**EXERCISE DIRECTIONS**
Each line from the start of the records through the line containing "bpy.data.objects.remove(_o)" is to be transcribed exactly, and no other line is to be included.

**DATASET RECORDS**

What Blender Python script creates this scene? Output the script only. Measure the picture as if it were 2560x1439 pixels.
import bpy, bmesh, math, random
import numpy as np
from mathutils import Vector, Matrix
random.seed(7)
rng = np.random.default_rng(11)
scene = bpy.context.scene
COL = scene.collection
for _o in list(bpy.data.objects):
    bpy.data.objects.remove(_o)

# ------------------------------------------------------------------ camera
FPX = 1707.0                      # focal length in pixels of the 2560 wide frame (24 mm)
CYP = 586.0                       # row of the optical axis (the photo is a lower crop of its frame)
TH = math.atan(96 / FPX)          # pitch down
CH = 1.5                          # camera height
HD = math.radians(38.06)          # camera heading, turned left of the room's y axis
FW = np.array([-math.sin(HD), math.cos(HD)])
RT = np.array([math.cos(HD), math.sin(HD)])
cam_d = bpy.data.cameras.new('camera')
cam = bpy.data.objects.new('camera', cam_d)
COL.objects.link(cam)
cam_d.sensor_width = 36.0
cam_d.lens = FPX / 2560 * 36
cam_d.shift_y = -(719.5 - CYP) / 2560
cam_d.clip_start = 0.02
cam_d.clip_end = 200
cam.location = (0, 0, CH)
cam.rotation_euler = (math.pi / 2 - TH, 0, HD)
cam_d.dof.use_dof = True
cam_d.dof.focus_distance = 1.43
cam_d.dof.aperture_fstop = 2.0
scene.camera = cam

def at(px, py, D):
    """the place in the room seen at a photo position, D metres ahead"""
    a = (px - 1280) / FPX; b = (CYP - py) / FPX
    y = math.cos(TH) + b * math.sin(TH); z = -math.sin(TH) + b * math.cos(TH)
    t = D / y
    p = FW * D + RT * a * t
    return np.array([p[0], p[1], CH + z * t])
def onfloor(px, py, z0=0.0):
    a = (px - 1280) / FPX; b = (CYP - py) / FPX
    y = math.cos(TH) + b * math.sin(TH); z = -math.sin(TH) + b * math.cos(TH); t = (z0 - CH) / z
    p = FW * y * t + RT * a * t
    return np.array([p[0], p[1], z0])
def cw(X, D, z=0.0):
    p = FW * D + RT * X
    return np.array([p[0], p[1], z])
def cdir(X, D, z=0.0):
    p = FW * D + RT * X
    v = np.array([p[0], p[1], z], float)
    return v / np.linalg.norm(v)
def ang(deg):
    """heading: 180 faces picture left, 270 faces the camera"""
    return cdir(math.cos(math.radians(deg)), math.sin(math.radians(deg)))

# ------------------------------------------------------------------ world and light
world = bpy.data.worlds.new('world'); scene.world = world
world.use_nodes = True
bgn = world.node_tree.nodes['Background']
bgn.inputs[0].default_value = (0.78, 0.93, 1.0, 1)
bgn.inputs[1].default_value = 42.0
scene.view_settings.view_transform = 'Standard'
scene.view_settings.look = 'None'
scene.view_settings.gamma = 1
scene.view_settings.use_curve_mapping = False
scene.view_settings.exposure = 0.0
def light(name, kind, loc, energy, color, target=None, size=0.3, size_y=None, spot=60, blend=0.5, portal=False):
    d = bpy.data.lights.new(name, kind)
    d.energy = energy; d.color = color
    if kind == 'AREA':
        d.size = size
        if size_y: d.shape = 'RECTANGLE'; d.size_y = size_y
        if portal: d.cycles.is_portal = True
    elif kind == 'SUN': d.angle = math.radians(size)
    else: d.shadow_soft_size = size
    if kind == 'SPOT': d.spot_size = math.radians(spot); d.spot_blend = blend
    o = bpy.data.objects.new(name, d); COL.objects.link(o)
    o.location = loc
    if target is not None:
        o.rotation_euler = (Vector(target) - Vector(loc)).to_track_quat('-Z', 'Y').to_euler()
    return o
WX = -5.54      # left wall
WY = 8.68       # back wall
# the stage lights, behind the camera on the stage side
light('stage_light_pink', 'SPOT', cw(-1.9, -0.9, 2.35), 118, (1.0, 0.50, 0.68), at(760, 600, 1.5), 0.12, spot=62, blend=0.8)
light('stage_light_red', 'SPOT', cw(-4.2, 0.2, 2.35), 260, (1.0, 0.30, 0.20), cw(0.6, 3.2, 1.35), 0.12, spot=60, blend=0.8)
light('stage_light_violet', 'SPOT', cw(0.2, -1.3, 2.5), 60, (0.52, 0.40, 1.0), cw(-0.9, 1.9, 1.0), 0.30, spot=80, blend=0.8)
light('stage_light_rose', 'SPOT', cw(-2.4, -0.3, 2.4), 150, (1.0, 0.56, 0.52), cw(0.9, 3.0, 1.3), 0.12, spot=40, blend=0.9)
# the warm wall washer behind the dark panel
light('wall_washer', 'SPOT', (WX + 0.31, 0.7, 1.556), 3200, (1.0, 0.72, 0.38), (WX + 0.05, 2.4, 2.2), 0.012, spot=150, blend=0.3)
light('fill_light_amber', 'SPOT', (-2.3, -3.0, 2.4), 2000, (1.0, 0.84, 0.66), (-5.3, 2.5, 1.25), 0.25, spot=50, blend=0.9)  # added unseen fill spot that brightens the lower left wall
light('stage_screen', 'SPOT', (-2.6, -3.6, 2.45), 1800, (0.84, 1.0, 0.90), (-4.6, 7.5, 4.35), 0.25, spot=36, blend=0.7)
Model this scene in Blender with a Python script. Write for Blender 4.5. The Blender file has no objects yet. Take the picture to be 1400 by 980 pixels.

**ANSWER TO THE PROBLEM**
What Blender Python script creates this scene? Output the script only. Measure the picture as if it were 2560x1439 pixels.
import bpy, bmesh, math, random
import numpy as np
from mathutils import Vector, Matrix
random.seed(7)
rng = np.random.default_rng(11)
scene = bpy.context.scene
COL = scene.collection
for _o in list(bpy.data.objects):
    bpy.data.objects.remove(_o)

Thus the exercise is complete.